自分の料理を人に食べられるのはもっと嫌いだ。


 まず、そもそも難しい。

 レシピを見ながら作るとして、すべての材料をレシピ作成者の意図どおりグラム数で用意することは難しい。じゃがいも一個って何グラムのじゃがいも?そこに毎回ばらつきがあるはずなのに、調味料は毎回、「大さじ1」としか書いてないから、困る。

 だからレシピに沿って作ったつもりでもしょっぱくなったり物足りなくなったりする。それを悩みとして相談すれば「そんなの感覚で調節するんだよ」なんて言われる。


 感覚ってなんやねん。


 自分しか食べないならそれでいいのかもしれない。失敗しても今日はしょっぱいなテヘヘ〜!で米を多めに食べればいいかもしれない。でも人に振るまう場合、そうもいかないじゃない。しょっぱい薄い、好き嫌い、人それぞれ。人それぞれなのに、家族のご飯は私が作る。申し訳ないじゃない。


 そう、わたしは、自分の作ったご飯を食べさせることは申し訳のないことだと思っているのだ。


 むかしばなし。

 わたしの父は、その日の料理が気に入らないと母を説教し、挙げ句には皿をひっくり返すわ投げ付けるわするような人間だった。そこでまず、「ご飯を上手に作れない女は怒られる」という固定観念を植えられた。

 母は料理が下手なわけではない。他の家庭と比べたことはないがたぶん普通においしかった。だからわたしだけでも「おいしいよ」とご飯を食べてあげたかった。しかしわたしはとんでもなく偏食で、同じものばかり食べ、その時の気分じゃないと食べられず残してしまった。それを見て父は「ほら、お前の料理がまずいから子供も食わないんだ」と言った。違うのにな。父にそう言わせないために無理矢理口に詰め込んでは、違う食べ物を頭に思い浮かべていた。わたしはおにぎりが好きだったがおにぎりをねだると父は「お前の料理が食べたくないからおにぎりに逃げてる、かわいそうだと思わないのか」と母を責めるのでねだるのはやめた。

 小学校のとき、お小遣いは少女漫画のりぼんを買うのにあてていたが、小学校高学年になり、りぼんを買っても少し余裕ができたときには、お小遣いは食べ物に使っていた。コンビニでおにぎりを買っていた。買い食いは誰にも文句を言われず誰にも被害を与えずに食べれる最高の食事だった。もちろんゴミは外のゴミ箱にこっそり捨てた。

 母の料理を食べたくないという父がいるもんで、我が家は外食の頻度が高めだったが、外食も好きだった。だって、たとえおいしくなくても母が責められないから。

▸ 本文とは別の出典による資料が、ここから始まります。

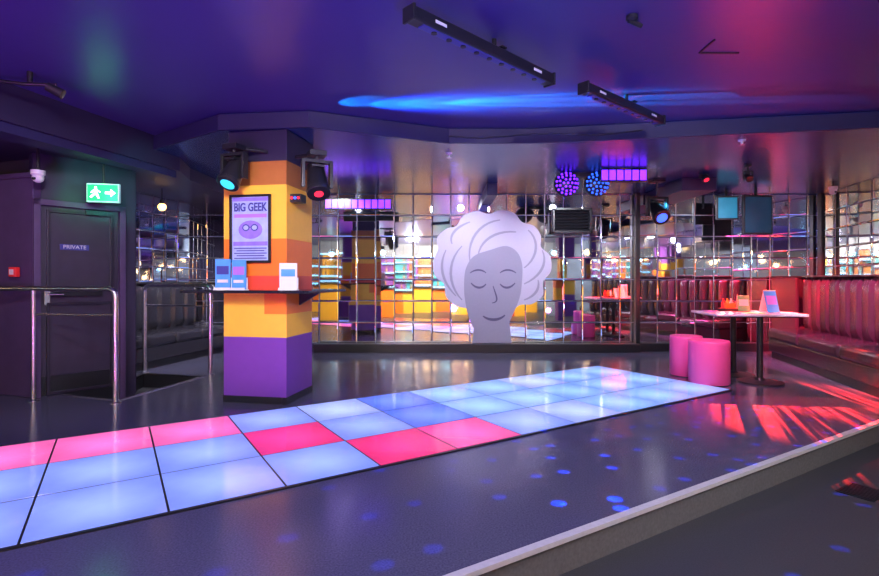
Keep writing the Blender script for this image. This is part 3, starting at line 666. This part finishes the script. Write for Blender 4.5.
def bulb(m_, label, group):
    g = empty('bulb_light', (0, 0, 0), 0, label, 'bulb', group)
    mb = MB(); mb.ball((0, 0, 0), .07); mb.build('globe', m_, g, smooth=True)
    mb = MB(); mb.cyl((0, 0, .06), (0, 0, .12), .03); mb.build('cap', M['blackm'], g)
    mb = MB(); mb.cyl((0, 0, .1), (0, 0, ZC-2.2), .008); mb.build('flex', M['black'], g); return g
g1 = bulb(M['warm'], 'round warm bulb hanging behind the viewpoint, seen in the mirrors', 'warm bulbs facing the mirrors')
g2 = bulb(M['cool'], 'added cool blue bulb behind the viewpoint, brightens the mirror reflections', 'added cool bulbs facing the mirrors')  # cool bulbs added to brighten and colour the mirror reflections
first = {0: True, 1: True}
spots_ = [(-7.2+.56*i, -3.9+.5*(i % 5), (2.3, 2.05, 2.2)[i % 3], i % 4 == 1) for i in range(26)]
spots_ += [(-7.3, -3.0+.9*i, 2.0, i % 3 == 2) for i in range(8)]
spots_ += [(6.9, -4.0+.8*i, 2.1-.12*(i % 2), i % 3 == 1) for i in range(6)]
for xx, yy, zz, cool in spots_:
    src_ = g2 if cool else g1
    if first[int(cool)]: c_ = src_; first[int(cool)] = False
    else: c_ = copy_tree(src_)
    c_.location = (xx, yy, zz)
for i, xx in enumerate((-3.4, 1.6, 4.6)):
    e = empty('striped_pillar', (xx, -1.9, -.17), 0, ['striped orange pillar on left reflected in the mirrors', 'striped orange pillar in middle reflected in the mirrors', 'striped orange pillar on right reflected in the mirrors'][i], 'pillar')
    for j, (z0, z1, mm) in enumerate(((0, .7, 'purple'), (.7, 1.2, 'yellow'), (1.2, 1.6, 'orange'), (1.6, 2.1, 'yellow'), (2.1, 2.98, 'purple'))):
        mb = MB(); mb.box((0, 0, (z0+z1)/2), (.5, .5, z1-z0)); mb.build('painted_block', M[mm], e)

# ------------------------------------------------------------------ lights
def area(loc, tgt, col, pw_, sx, sy=None, name='area'):
    l = bpy.data.lights.new(name, 'AREA'); l.energy = pw_; l.color = col; l.shape = 'RECTANGLE'; l.size = sx; l.size_y = sy or sx
    o = bpy.data.objects.new(name, l); C.objects.link(o); o.location = loc; o.rotation_euler = (Vector(tgt)-Vector(loc)).to_track_quat('-Z', 'Y').to_euler(); return o
def spot(loc, tgt, col, pw_, deg, blend=.3, rad=.02, name='spot'):
    l = bpy.data.lights.new(name, 'SPOT'); l.energy = pw_; l.color = col; l.spot_size = math.radians(deg); l.spot_blend = blend; l.shadow_soft_size = rad
    o = bpy.data.objects.new(name, l); C.objects.link(o); o.location = loc; o.rotation_euler = (Vector(tgt)-Vector(loc)).to_track_quat('-Z', 'Y').to_euler(); return o
def gobo(o, sx_, sy_, kind, lo, hi, seed=0.0):
    l = o.data; l.use_nodes = True; nt = l.node_tree; em = [n for n in nt.nodes if n.type == 'EMISSION'][0]
    em.inputs[0].default_value = (1, 1, 1, 1)
    tc = nt.nodes.new('ShaderNodeTexCoord'); sp = nt.nodes.new('ShaderNodeSeparateXYZ'); nt.links.new(tc.outputs['Normal'], sp.inputs[0])
    dx = nt.nodes.new('ShaderNodeMath'); dx.operation = 'DIVIDE'; dy = nt.nodes.new('ShaderNodeMath'); dy.operation = 'DIVIDE'
    nt.links.new(sp.outputs[0], dx.inputs[0]); nt.links.new(sp.outputs[2], dx.inputs[1]); nt.links.new(sp.outputs[1], dy.inputs[0]); nt.links.new(sp.outputs[2], dy.inputs[1])
    cb = nt.nodes.new('ShaderNodeCombineXYZ'); nt.links.new(dx.outputs[0], cb.inputs[0]); nt.links.new(dy.outputs[0], cb.inputs[1]); cb.inputs[2].default_value = seed
    mp = nt.nodes.new('ShaderNodeMapping'); mp.inputs['Scale'].default_value = (sx_, sy_, 1); nt.links.new(cb.outputs[0], mp.inputs[0])
    mr = nt.nodes.new('ShaderNodeMapRange'); mr.inputs['From Min'].default_value = lo; mr.inputs['From Max'].default_value = hi
    if kind == 'dots':
        t = nt.nodes.new('ShaderNodeTexVoronoi'); t.voronoi_dimensions = '2D'; t.inputs['Scale'].default_value = 1; nt.links.new(mp.outputs[0], t.inputs['Vector']); nt.links.new(t.outputs['Distance'], mr.inputs['Value'])
        mr.inputs['To Min'].default_value = 1; mr.inputs['To Max'].default_value = 0
    else:
        t = nt.nodes.new('ShaderNodeTexNoise'); t.inputs['Scale'].default_value = 1; t.inputs['Detail'].default_value = 2; nt.links.new(mp.outputs[0], t.inputs['Vector']); nt.links.new(t.outputs['Fac'], mr.inputs['Value'])
    nt.links.new(mr.outputs[0], em.inputs['Strength'])
spot((-1.0, .2, 2.7), (-.8, 4.5, 0), (.80, .76, 1.0), 340, 120, 1, .12, 'fill_light')  # general fill added out of view, stands for no known fixture
spot((1.8, .4, 2.7), (1.6, 5.0, 0), (.80, .76, 1.0), 320, 120, 1, .12, 'fill_light')
spot((-2.6, -.3, .3), (-2.4, 2.8, 2.8), (.66, .07, 1.0), 560, 96, 1, .08, 'purple_wash')  # coloured spots added near the floor, no fixtures, tinting the ceiling
spot((.6, .4, .3), (.5, 3.4, 2.8), (.08, .10, 1.0), 420, 86, 1, .08, 'blue_wash')
spot((3.6, .2, .3), (3.6, 2.6, 2.8), (.7, .3, .6), 35, 100, 1, .08, 'magenta_wash')
spot((3.2, 1.6, 2.7), (3.1, 2.9, 0), (1, .96, .95), 130, 120, 1, .1, 'lower_floor_fill')  # added white fill that keeps the lower floor neutral grey
area((0.5, -2.2, 2.7), (0, -4.8, .8), (1, .82, .60), 1050, 6, .6, 'bar_fill')  # added light on the bar, faces away from mirrors, brightens their reflections
area((-5.6, .5, 2.7), (-8, .5, 1.2), (.8, .85, 1), 280, 5, .4, 'side_wall_fill')  # added lights that make the reflected side walls brighter
area((5.6, -1.6, 2.7), (7.6, -1.6, 1.2), (.8, .9, 1), 180, 5, .4, 'side_wall_fill')
spot((-.9, 1.6, 2.7), (-1.75, 4.9, 1.35), (1, .88, .78), 430, 38, .6, .1, 'column_fill')  # warm fill added from the camera side onto the column
spot((-1.9, 2.4, 2.7), (-4.1, 5.4, .9), (.85, .75, 1), 190, 62, .8, .1, 'left_fill')  # fill added to brighten the left wall and door
spot((-2.9, 7.0, 2.55), (-4.2, 7.4, .6), (.85, .85, 1), 300, 90, .8, .05, 'left_booth_fill')  # fill added to bring out the left bench
for xx in (-1.6, .4, 2.2, 4.2): spot((xx, 7.3, 2.6), (xx, 8.6, 1.1), (.82, .84, 1), 130, 110, 1, .05, 'mirror_wash')  # added spots without fixtures, brightening the mirror joints and decal
spot((X(103, 5.35)+.05, 5.05, Z(193, 5.35)), (X(103, 5.35), 5.9, 2.1), (.05, 1, .3), 14, 140, 1, .05, 'exit_glow')
# rippled blue streak thrown along the ceiling
sb = (-1.15, 4.72, 2.56)
for tgt, pw__, cone in (((-.75, 4.62, 2.82), 120, 34), ((-.30, 4.66, 2.82), 420, 24), ((.25, 4.64, 2.82), 1400, 20), ((.80, 4.58, 2.82), 5600, 11)):
    o = spot(sb, tgt, (.0, .68, .90), pw__*1.8, cone, .7, .004, 'cyan_beam'); gobo(o, 60, 14, 'noise', .38, .56, cone*.3)
spot(sb, (.2, 4.64, 2.82), (.0, .12, 1), 1500, 34, 1, .01, 'blue_beam')
# red over stools, booth and floor
spot((2.6, 5.0, 2.55), (3.25, 6.1, .3), (1, .35, .6), 240, 32, .5, .03, 'stool_light')
spot((4.2, 6.4, 2.55), (6.0, 8.2, .70), (1, .03, .05), 2800, 42, .7, .03, 'red_booth')
spot((3.8, 5.3, 2.6), (5.4, 6.7, .6), (1, .06, .32), 1700, 50, .8, .03, 'magenta_booth')
spot((3.6, 4.2, 2.6), (5.2, 6.0, .5), (.9, .80, 1), 420, 56, .8, .03, 'booth_light')
for tx_, ty_, sd in ((3.30, 5.05, 1), (3.95, 5.25, 4)):
    o = spot((4.5, 7.8, 2.5), (tx_, ty_, 0), (1, .03, .025), 26000, 23, .8, .006, 'red_rays'); gobo(o, 60, 3, 'noise', .47, .57, sd)
spot((4.4, 7.0, 2.55), (3.8, 5.5, 0), (1, .05, .07), 900, 44, 1, .02, 'red_pool')
src = (X(581, 6.9), 6.70, 2.34)
o = spot(src, (1.3, 3.3, 0), (.0, .035, 1), 5200, 84, .3, .005, 'blue_dots'); gobo(o, 12, 27, 'dots', .08, .12, 3)
spot((X(236, 4.75)-.1, 4.6, 2.1), (-3.9, 6.0, 2.4), (.05, .8, .7), 50, 35, .6, .02, 'teal_left')
spot((X(657, 7.4), 7.3, 2.3), (4.6, 8.6, 1.9), (.05, .55, 1), 90, 50, .6, .02, 'blue_right')
spot((-1.9, 1.8, 2.7), (-1.2, 2.8, 0), (.25, .18, 1), 180, 110, 1, .1, 'violet_floor_wash')
spot((.6, 5.0, 2.6), (.9, 5.2, 0), (.22, .2, 1), 120, 110, 1, .1, 'violet_floor_wash')

w_ = bpy.data.worlds.new('world'); bpy.context.scene.world = w_; w_.use_nodes = True
w_.node_tree.nodes['Background'].inputs[0].default_value = (.12, .08, .25, 1); w_.node_tree.nodes['Background'].inputs[1].default_value = .3

cam = bpy.data.cameras.new('camera'); co = bpy.data.objects.new('camera', cam); C.objects.link(co)
co.location = (0, 0, H); co.rotation_euler = (math.pi/2, 0, 0); cam.sensor_width = 36; cam.lens = F/879*36; cam.shift_y = -8/879; cam.clip_start = .02
bpy.context.scene.camera = co
bpy.context.scene.view_settings.view_transform = 'Standard'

 こんな家で育てば、ご飯を作ることは罰ゲームみたいなものだと思うのも当然だった。


 一人暮らしをはじめ、わたしは自炊をはじめた。料理をするのは嫌だったが、自分しか食べないと思えば気が楽だった。まずくできても自分で笑ってなんとかすりゃいい。皿を投げつけてくる人はここにはいない。でもやっぱり料理という行為自体が、あまり好きにはなれなかった。


 彼氏ができると、なぜか発生するイベント、「彼女が手料理を振る舞う」。これも心底嫌だったが嫌われたくないので必死になってレシピを覚えてあたかも普段から作り慣れてます感を出しながら作った。「おいしい」と言われると、(彼は、まずいけど嫌われたくないから必死になって食べてるかもしれない、嘘をつかせて申し訳ないなぁ)と思った。


 冒頭の言葉に戻る。

 わたしは、自分の作ったご飯を食べさせることは申し訳のないことだと思っているのだ。



 その後わたしは結婚し、渋々毎日ご飯を作っているわけだが、作り慣れてきたとて、料理と向き合うことがつらいなあという気持ちは変わらない。 

 ちなみに「夫が作ればいいのに」とは思わない。わたしの偏食が邪魔をするからだ。偏食にとって日々予定外のご飯が出てくることは苦痛でもあるのだ。自分が食べたいものを決めることができる、これは作る側の特権だ。だから夫が作るより自分で作ったほうがいいに決まっている。なのに料理を好きになれない、まだ。


 料理なんて好きな方がいいに決まってる。
 健康に生きていくのに欠かせない行為なんだから。
 「趣味:料理」の人の、なんと人生の豊かなことか。

 わたしも、できるならば好きになりたい。でも、「好きにならなきゃ」と思うと余計に嫌悪感が出るのだ。


 巷の「完全メシ」的なやつが、もっと充実してくれたらいいのにと思う。自炊せずとも健康に生きられる世の中になればいい。妻が家族の健康を守るとかいう概念がなくなればいい。

 そうやって逃げの思考を膨らませながら、今日もわたしは大さじ1の表記と格闘している。